Dear Cameron,
At 09:27 PM 8/25/01 -0500, you wrote:
>[Does anybody know] the transform to get from an Albers Equal Area (Nad 
>83) projection to
>UTM (all zones, but particularly for the US)? I need the formulas to put
>into a piece of code I am writing to change several thousand points in a
>dataset. Any assistance or pointers to the info would be greatly
>appreciated.

The straightforward way is to use your GIS to do the work, but let's accept 
as given that you want to write code from scratch.

You are unlikely to find direct formulas in the literature.  Instead, you 
apply three formulas in succession:
(1)     The inverse formula to obtain lat-lon from Albers values.
(2)     Any change of datum among spheroids.
(3)     The direct formula to obtain UTM coordinates from lat-lon.

John Snyder, in Map Projections--A Working Manual (USGS Professional Paper 
1395), provides exact formulas for (1) and truncated power series for 
(3).  These should get you millimeter accuracy within the usual UTM zones, 
which is about all you can hope for using double precision arithmetic.  He 
also presents some worked numerical examples.
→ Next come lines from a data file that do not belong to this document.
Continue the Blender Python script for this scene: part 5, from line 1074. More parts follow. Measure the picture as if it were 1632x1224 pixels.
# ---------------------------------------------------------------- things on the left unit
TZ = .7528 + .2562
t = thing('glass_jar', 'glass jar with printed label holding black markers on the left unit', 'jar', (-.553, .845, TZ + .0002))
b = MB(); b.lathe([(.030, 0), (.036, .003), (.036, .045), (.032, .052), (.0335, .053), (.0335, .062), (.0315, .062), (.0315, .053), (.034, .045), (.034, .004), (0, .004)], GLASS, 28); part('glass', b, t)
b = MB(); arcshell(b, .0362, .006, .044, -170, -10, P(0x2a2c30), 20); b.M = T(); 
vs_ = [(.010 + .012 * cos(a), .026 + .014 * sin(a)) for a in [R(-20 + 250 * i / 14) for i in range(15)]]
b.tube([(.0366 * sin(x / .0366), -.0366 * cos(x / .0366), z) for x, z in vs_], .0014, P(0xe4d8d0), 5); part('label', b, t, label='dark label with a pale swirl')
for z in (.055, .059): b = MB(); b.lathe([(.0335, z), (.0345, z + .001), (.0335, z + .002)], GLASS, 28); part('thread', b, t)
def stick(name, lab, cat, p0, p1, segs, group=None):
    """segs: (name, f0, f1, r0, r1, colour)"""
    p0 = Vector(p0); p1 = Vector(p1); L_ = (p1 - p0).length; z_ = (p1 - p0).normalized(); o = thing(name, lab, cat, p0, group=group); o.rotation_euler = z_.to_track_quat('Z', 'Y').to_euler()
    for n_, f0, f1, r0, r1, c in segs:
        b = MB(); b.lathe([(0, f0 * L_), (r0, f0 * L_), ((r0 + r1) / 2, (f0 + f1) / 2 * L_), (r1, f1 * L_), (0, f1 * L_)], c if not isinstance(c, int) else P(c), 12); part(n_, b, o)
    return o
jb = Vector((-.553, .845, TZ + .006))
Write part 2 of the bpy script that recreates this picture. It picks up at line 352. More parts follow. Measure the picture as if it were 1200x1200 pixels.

There's plenty of material from NIMA, AUSLIG, and others discussing how to 
perform (2).  If you need a change of datum at all, it's probably NAD 
83-->NAD 27.  For that you can borrow the NADCON source code and data 
sets.  It's on the Web (in Fortran).

If your dataset has relatively small extent, you could consider 
approximating the full change of coordinates.  There are many 
techniques.  A general-purpose technique that is easy to implement and fast 
in computation consists of developing a regular rectangular grid of 
transformed values (using your GIS of course) and then performing bilinear 
interpolation within the grid to estimate the transformed values at other 
points.  A sufficiently fine grid will achieve any desired level of 
accuracy.  This is the technique used by NADCON to perform NAD 27-->NAD 83 
conversion, as well as for datum conversions in Australia and Canada.  The 
trade-off is that higher levels of accuracy require ever more storage for 
the attendant grids, so after a point there are severe demands made on RAM 
and disk I/O.

Another approach is to fit a polynomial or rational function to a 
collection of known transformed values.  Use multiple linear regression to 
find the coefficients.  There is more up-front work in doing the regression 
analysis, but implementing a rational function in code is easy and easily 
tested.  The actual computations will be pretty fast.

Whether any approximate approach works for you depends on the extent of 
your dataset and your accuracy requirements.